## START Material provided

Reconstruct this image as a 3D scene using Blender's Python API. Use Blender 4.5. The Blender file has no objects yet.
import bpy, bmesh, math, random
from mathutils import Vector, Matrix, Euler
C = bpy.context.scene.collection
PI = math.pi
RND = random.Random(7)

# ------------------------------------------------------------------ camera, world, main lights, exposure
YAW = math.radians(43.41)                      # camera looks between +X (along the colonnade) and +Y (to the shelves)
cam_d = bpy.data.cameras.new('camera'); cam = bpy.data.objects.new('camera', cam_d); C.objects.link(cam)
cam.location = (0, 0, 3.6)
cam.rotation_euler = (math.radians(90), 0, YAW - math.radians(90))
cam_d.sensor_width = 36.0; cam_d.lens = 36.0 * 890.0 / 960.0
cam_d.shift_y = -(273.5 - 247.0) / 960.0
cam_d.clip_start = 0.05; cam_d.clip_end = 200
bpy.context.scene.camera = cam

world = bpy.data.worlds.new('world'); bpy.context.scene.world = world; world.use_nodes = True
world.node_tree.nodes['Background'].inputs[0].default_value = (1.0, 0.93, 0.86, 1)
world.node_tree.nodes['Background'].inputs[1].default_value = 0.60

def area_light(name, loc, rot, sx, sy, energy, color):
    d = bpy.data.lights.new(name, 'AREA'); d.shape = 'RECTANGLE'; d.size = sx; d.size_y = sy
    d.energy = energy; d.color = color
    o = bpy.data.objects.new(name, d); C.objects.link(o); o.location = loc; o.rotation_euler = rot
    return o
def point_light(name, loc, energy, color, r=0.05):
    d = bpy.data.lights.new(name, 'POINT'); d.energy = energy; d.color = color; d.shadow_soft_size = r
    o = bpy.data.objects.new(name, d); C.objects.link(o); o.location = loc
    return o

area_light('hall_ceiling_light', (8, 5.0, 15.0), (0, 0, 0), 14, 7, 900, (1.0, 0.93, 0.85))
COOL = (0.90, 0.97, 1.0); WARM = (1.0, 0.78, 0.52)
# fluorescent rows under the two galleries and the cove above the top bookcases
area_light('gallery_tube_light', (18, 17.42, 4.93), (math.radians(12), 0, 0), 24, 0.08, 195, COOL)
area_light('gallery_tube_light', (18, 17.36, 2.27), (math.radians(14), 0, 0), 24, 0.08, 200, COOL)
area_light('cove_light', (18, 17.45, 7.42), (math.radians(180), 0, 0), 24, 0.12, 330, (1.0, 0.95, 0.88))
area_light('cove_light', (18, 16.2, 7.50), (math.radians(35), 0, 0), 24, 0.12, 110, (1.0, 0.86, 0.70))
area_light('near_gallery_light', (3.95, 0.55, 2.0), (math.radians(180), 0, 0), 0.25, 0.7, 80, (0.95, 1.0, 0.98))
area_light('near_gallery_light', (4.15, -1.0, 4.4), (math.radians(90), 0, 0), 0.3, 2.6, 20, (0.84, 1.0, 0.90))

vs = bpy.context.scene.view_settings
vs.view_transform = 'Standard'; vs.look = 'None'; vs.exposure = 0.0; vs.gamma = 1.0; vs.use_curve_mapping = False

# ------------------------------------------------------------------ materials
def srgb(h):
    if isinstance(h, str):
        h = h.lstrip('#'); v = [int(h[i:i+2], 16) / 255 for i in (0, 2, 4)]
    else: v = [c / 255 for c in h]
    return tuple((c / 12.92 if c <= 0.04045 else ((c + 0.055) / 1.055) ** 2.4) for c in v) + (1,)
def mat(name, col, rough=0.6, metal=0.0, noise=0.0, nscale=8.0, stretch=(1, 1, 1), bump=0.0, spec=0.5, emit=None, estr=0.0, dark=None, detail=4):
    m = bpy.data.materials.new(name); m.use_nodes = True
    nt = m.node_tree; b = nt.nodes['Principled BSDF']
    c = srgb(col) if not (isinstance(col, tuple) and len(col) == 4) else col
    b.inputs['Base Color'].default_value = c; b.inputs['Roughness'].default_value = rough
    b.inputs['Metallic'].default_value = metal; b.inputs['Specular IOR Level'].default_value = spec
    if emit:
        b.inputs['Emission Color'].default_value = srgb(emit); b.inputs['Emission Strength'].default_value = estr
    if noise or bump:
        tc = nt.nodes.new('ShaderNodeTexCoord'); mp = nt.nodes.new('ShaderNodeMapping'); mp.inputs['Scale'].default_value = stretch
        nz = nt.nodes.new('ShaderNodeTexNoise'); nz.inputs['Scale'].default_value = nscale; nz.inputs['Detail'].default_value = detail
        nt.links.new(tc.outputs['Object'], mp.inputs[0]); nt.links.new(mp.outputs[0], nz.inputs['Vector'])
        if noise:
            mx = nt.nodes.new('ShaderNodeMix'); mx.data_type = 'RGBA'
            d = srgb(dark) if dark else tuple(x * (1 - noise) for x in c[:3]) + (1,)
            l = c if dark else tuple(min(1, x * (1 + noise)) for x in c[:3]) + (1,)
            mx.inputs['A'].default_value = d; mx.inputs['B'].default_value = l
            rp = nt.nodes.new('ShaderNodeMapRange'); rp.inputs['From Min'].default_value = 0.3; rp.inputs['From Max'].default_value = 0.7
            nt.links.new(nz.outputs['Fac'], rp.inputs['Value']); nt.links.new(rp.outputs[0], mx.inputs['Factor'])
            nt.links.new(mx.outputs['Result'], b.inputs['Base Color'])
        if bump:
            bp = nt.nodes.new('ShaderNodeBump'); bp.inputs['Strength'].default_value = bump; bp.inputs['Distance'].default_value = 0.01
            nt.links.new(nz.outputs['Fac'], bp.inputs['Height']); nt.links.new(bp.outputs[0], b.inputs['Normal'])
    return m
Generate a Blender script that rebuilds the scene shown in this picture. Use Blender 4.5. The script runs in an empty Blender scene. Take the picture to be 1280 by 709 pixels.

## END Material provided

* _Written exercise_
From the first line of the data above to the line holding "RND = random.Random(7)", reproduce each line exactly; emit no other lines.

* _Final result_
Reconstruct this image as a 3D scene using Blender's Python API. Use Blender 4.5. The Blender file has no objects yet.
import bpy, bmesh, math, random
from mathutils import Vector, Matrix, Euler
C = bpy.context.scene.collection
PI = math.pi
RND = random.Random(7)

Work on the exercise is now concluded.